## [Supplied information]
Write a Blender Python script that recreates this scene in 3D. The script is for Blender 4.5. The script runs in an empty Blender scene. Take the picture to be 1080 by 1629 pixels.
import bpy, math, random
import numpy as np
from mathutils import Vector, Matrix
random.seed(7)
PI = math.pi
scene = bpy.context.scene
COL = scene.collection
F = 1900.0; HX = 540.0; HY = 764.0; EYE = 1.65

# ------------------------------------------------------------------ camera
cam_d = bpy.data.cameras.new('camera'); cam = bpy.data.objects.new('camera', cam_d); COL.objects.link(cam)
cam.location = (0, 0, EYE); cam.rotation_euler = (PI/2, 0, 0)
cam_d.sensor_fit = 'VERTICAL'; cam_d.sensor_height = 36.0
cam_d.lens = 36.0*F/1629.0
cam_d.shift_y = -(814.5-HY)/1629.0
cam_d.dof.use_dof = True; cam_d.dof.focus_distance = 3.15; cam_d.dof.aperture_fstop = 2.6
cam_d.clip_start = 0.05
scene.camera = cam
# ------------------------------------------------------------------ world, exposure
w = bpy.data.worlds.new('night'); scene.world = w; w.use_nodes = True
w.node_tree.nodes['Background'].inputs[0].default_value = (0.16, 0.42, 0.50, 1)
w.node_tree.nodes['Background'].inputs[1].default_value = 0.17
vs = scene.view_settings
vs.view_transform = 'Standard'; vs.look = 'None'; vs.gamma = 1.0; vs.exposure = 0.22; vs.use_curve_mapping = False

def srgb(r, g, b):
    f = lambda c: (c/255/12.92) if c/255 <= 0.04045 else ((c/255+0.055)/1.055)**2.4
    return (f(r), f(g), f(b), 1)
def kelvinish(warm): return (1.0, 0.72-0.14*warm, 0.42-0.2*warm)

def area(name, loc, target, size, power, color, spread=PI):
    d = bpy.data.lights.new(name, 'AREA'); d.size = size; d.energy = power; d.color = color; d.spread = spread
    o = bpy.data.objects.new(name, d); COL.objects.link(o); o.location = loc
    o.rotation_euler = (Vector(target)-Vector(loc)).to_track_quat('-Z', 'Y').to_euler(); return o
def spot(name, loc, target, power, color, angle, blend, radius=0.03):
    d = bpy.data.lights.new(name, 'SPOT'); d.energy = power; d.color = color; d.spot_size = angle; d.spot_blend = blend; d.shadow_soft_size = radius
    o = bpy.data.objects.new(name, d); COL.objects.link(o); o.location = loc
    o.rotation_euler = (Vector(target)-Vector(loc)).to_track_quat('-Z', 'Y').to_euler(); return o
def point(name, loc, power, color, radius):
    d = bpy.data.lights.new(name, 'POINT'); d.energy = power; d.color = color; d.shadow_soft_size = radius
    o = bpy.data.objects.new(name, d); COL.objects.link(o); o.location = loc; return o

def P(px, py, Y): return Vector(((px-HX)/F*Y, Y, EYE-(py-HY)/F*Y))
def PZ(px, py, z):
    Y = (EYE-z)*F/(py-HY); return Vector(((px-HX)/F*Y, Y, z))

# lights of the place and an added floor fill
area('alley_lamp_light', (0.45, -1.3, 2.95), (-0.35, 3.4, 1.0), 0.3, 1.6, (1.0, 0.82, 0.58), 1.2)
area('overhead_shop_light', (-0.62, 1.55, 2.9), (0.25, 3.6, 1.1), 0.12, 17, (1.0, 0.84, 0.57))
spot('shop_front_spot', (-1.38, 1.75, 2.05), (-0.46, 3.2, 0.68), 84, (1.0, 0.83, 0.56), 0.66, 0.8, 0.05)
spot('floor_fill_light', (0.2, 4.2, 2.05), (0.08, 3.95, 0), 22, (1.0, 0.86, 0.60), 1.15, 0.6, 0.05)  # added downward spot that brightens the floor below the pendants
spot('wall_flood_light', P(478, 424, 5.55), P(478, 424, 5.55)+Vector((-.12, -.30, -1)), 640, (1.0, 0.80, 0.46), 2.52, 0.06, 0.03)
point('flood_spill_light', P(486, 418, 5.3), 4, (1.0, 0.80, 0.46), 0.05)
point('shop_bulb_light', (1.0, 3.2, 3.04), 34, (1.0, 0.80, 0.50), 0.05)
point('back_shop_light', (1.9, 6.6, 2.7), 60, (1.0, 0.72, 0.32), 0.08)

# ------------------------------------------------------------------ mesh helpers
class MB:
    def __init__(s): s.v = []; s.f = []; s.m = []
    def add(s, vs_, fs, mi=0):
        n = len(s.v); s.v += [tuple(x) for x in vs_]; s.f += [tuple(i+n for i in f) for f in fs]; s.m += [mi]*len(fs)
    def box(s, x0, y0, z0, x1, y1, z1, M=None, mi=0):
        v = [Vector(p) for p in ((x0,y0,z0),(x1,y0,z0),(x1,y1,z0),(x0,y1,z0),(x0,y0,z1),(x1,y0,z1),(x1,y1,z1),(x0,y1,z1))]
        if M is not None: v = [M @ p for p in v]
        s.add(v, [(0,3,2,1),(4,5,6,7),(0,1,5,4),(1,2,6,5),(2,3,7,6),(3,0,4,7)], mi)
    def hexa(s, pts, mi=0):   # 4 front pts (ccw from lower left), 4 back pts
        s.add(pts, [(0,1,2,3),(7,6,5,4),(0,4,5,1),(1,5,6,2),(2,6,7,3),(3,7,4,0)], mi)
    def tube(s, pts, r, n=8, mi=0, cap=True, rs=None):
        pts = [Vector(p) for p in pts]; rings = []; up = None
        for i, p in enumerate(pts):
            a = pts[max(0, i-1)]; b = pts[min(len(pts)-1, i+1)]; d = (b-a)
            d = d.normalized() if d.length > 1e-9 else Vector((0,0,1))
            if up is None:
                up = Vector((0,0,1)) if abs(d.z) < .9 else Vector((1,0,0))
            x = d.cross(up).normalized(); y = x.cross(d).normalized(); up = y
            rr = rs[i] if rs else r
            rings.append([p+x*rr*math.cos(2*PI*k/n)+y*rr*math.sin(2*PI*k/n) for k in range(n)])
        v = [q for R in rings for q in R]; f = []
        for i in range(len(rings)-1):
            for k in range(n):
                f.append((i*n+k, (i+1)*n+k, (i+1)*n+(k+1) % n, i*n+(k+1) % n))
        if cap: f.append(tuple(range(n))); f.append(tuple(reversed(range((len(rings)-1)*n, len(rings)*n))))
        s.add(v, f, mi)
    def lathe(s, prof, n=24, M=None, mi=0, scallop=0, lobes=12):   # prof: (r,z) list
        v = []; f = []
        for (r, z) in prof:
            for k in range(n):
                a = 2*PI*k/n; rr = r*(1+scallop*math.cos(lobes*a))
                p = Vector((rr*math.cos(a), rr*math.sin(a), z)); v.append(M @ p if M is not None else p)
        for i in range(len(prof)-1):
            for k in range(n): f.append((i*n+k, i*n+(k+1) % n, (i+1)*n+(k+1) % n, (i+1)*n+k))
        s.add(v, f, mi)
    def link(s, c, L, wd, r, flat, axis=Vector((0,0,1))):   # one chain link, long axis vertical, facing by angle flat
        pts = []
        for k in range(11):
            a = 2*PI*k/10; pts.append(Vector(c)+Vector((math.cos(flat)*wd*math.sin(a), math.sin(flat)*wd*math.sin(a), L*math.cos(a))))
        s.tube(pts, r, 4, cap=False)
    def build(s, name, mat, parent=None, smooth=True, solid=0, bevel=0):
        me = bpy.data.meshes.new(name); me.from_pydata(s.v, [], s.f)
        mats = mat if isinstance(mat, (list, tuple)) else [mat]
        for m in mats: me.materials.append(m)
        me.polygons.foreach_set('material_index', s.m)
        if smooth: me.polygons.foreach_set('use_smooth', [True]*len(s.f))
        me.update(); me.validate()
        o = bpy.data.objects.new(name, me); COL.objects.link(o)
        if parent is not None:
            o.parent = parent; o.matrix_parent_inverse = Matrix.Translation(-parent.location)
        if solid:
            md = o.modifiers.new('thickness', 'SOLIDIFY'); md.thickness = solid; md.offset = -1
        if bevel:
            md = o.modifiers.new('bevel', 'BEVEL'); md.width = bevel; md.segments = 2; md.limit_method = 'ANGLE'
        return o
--
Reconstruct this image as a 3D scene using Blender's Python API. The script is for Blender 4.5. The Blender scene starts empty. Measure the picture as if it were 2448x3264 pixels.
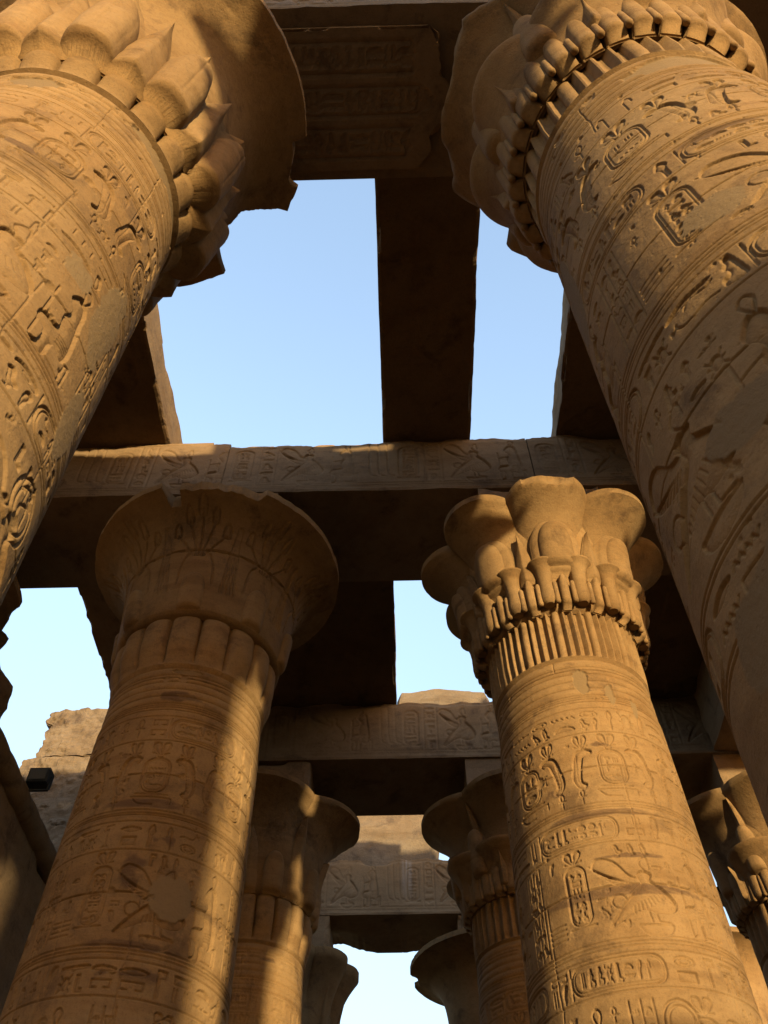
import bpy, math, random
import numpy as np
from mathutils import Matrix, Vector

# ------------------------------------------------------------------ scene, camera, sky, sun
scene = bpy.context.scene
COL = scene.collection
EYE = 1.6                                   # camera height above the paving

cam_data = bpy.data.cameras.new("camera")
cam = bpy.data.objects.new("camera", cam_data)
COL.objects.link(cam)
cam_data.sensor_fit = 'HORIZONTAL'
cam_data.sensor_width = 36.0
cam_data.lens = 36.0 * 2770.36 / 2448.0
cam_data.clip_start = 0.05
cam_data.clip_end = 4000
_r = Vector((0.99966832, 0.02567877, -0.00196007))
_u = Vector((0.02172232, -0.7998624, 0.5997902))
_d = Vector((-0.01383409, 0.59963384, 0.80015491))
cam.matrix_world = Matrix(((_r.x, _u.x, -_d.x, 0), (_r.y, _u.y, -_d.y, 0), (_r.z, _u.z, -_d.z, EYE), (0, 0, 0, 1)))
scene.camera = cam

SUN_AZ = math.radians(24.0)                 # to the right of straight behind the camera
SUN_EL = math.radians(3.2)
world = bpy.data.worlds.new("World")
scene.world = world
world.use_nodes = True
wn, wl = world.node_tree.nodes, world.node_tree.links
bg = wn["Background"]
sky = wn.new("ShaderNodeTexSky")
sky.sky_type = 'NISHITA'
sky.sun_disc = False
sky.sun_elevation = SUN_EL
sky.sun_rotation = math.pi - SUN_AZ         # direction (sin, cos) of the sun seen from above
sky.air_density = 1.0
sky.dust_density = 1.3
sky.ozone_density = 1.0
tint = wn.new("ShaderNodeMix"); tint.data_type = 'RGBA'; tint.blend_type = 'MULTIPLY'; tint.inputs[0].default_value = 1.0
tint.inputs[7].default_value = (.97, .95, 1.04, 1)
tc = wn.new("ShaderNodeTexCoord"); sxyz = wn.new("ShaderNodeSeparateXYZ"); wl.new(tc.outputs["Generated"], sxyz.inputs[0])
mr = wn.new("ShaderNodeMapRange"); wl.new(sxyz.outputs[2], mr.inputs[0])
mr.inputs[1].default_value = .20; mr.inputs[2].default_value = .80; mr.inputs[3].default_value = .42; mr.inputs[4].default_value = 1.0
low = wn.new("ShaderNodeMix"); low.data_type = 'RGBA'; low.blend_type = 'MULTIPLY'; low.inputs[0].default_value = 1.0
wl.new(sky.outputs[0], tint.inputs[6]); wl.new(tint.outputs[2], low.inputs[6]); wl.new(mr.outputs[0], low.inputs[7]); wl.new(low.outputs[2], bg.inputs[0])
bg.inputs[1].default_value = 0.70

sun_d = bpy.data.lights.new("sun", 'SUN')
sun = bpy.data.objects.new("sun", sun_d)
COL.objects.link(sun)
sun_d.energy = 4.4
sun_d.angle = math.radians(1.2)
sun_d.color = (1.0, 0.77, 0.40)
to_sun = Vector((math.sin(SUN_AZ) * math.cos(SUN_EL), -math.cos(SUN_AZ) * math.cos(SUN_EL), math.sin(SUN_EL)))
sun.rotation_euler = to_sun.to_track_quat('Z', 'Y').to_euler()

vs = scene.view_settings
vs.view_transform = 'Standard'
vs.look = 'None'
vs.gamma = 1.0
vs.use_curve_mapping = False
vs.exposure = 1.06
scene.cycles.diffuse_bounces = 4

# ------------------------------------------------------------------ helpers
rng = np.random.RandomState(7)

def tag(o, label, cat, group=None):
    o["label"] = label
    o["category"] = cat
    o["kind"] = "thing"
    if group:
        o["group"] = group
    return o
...
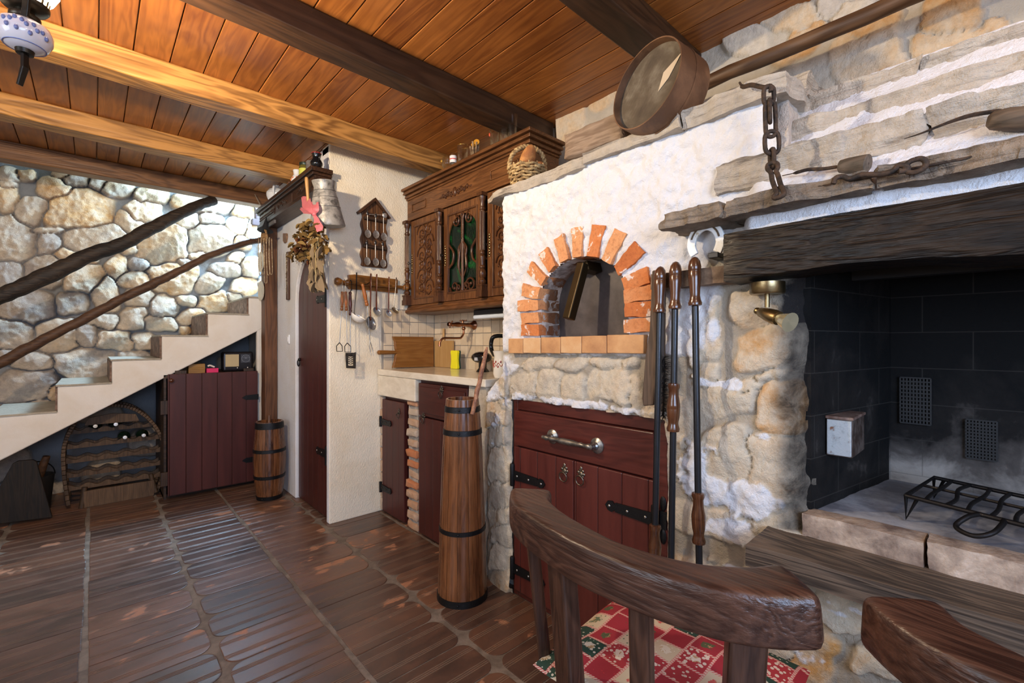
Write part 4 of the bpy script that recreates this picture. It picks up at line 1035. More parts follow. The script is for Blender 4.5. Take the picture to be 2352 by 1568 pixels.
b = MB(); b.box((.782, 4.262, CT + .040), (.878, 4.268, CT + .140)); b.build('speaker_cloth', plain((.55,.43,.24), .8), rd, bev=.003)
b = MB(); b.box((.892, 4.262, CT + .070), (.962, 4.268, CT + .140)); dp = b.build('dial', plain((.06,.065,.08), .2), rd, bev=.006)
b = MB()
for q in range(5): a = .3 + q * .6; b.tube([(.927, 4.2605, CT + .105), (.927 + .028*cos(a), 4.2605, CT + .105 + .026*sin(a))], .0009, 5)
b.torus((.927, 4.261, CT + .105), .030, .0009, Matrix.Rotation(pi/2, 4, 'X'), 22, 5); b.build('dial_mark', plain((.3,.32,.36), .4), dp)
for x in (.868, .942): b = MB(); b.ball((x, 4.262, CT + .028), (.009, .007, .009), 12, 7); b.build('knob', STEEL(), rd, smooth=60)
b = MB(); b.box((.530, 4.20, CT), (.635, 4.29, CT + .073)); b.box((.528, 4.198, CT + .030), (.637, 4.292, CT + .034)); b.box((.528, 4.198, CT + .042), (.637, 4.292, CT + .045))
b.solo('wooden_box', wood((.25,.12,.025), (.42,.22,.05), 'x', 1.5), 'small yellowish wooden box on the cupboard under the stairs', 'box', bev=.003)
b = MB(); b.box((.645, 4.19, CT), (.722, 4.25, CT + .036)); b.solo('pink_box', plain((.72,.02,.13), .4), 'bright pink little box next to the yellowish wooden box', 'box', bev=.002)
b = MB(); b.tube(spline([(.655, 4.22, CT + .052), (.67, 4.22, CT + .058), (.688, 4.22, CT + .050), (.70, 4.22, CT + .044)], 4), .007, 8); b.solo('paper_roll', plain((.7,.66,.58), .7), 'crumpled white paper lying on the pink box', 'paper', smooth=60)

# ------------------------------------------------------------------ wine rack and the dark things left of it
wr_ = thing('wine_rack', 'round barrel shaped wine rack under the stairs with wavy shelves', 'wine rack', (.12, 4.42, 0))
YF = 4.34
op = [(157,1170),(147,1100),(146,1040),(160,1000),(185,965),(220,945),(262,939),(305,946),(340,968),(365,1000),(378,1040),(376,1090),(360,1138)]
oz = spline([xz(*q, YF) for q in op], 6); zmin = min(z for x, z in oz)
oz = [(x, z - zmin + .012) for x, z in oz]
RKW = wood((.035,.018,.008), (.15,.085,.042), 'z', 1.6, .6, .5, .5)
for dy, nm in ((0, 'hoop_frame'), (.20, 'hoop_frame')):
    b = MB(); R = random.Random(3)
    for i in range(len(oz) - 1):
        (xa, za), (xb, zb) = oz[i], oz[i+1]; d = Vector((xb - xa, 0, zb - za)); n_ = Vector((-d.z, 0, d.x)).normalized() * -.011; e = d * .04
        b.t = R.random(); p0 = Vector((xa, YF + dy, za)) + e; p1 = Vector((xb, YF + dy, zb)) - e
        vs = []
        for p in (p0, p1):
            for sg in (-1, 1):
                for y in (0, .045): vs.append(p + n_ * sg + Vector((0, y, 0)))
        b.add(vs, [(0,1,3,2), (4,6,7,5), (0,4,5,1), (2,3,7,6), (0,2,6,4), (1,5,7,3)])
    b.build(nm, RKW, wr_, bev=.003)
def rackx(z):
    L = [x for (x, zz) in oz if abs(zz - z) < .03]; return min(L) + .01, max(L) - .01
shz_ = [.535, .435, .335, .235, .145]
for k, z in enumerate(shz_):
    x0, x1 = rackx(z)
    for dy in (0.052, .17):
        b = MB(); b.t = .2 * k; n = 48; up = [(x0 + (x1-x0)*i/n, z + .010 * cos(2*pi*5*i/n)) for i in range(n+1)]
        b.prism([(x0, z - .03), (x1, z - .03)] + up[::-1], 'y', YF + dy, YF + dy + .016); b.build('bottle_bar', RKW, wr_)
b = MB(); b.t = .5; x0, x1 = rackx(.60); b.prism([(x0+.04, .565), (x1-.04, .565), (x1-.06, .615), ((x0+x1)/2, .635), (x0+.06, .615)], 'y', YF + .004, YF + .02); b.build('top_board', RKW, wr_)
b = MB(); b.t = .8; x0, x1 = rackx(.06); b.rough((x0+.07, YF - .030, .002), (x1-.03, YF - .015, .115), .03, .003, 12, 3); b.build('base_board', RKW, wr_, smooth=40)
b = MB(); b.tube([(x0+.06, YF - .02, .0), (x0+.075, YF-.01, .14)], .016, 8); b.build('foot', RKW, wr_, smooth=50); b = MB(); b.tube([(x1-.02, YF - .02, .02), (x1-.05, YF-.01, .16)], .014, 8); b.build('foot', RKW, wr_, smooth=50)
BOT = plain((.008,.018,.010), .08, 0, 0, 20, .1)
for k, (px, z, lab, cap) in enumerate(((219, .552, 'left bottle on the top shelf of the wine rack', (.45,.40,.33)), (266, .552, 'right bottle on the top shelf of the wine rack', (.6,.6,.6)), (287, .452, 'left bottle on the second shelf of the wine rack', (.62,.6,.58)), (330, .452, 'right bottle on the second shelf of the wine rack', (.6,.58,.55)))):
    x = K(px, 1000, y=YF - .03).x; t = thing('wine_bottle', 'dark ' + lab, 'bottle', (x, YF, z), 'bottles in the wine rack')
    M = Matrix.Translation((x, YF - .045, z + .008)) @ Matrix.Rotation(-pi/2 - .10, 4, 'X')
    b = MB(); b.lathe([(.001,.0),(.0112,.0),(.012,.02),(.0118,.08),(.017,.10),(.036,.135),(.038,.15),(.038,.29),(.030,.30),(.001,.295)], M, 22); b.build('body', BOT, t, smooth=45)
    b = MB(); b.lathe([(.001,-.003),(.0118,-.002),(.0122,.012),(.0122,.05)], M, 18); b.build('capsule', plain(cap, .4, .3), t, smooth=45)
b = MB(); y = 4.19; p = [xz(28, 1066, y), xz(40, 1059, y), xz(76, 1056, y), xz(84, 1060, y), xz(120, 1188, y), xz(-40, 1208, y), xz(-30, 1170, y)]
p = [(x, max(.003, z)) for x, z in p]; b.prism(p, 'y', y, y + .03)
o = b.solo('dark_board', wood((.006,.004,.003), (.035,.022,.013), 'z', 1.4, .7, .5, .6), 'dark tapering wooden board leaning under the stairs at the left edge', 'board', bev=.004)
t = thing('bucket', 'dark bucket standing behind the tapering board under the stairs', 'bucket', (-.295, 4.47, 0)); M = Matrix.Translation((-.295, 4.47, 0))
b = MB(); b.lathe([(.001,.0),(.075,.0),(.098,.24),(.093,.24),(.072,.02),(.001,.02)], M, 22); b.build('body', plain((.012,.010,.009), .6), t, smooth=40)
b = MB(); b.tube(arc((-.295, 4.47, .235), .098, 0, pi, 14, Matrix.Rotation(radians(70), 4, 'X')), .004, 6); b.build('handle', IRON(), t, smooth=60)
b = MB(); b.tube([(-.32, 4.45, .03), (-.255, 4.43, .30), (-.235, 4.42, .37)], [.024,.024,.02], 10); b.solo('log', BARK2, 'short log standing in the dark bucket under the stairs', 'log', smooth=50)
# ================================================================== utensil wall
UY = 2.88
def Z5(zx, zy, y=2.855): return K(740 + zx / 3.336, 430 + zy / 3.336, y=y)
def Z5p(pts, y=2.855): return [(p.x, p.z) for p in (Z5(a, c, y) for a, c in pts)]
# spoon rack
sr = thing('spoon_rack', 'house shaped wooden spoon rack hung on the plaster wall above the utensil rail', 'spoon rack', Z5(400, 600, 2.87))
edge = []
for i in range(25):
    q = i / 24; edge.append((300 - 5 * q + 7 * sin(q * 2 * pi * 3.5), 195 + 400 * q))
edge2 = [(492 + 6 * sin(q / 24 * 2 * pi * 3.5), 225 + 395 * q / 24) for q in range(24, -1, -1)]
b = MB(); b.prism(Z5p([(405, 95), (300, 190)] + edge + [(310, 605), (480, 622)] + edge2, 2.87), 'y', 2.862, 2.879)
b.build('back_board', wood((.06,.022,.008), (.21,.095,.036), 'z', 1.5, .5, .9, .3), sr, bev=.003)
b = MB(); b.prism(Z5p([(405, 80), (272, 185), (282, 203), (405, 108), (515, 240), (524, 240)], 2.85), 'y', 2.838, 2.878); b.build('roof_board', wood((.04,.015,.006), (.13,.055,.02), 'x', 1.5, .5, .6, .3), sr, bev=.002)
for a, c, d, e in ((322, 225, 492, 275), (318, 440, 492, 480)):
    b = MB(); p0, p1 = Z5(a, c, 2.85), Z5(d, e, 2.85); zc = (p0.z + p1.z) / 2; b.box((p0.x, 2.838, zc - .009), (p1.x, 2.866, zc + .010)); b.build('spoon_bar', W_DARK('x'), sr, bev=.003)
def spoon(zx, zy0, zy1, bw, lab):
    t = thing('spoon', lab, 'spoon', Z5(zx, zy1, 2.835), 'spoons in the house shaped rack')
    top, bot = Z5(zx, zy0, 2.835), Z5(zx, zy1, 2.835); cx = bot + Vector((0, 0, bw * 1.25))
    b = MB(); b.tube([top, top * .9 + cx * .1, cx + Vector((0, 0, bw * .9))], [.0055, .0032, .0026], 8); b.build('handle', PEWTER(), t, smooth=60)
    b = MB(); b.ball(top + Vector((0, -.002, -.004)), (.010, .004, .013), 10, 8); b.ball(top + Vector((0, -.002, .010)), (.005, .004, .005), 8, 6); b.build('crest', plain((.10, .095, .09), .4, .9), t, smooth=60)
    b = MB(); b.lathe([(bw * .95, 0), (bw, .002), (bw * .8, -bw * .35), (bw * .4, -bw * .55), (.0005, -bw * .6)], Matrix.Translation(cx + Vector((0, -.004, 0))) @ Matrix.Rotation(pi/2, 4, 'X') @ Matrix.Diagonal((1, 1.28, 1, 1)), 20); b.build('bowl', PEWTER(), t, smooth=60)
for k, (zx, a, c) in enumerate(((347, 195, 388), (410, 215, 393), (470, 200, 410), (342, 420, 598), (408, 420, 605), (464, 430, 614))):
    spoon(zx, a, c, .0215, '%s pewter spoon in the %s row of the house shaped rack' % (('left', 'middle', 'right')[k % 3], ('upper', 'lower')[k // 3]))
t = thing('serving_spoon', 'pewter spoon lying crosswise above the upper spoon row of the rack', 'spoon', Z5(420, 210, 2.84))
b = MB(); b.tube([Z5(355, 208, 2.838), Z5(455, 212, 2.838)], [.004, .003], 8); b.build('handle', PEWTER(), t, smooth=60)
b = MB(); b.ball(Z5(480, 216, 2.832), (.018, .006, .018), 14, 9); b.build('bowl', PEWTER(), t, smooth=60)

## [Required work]
Using the data above, repeat exactly the lines that begin at the line with "Write a Blender" and end at the line with "def kelvinish(warm): return", both ends included.

## [Complete output]
Write a Blender Python script that recreates this scene in 3D. The script is for Blender 4.5. The script runs in an empty Blender scene. Take the picture to be 1080 by 1629 pixels.
import bpy, math, random
import numpy as np
from mathutils import Vector, Matrix
random.seed(7)
PI = math.pi
scene = bpy.context.scene
COL = scene.collection
F = 1900.0; HX = 540.0; HY = 764.0; EYE = 1.65

# ------------------------------------------------------------------ camera
cam_d = bpy.data.cameras.new('camera'); cam = bpy.data.objects.new('camera', cam_d); COL.objects.link(cam)
cam.location = (0, 0, EYE); cam.rotation_euler = (PI/2, 0, 0)
cam_d.sensor_fit = 'VERTICAL'; cam_d.sensor_height = 36.0
cam_d.lens = 36.0*F/1629.0
cam_d.shift_y = -(814.5-HY)/1629.0
cam_d.dof.use_dof = True; cam_d.dof.focus_distance = 3.15; cam_d.dof.aperture_fstop = 2.6
cam_d.clip_start = 0.05
scene.camera = cam
# ------------------------------------------------------------------ world, exposure
w = bpy.data.worlds.new('night'); scene.world = w; w.use_nodes = True
w.node_tree.nodes['Background'].inputs[0].default_value = (0.16, 0.42, 0.50, 1)
w.node_tree.nodes['Background'].inputs[1].default_value = 0.17
vs = scene.view_settings
vs.view_transform = 'Standard'; vs.look = 'None'; vs.gamma = 1.0; vs.exposure = 0.22; vs.use_curve_mapping = False

def srgb(r, g, b):
    f = lambda c: (c/255/12.92) if c/255 <= 0.04045 else ((c/255+0.055)/1.055)**2.4
    return (f(r), f(g), f(b), 1)
def kelvinish(warm): return (1.0, 0.72-0.14*warm, 0.42-0.2*warm)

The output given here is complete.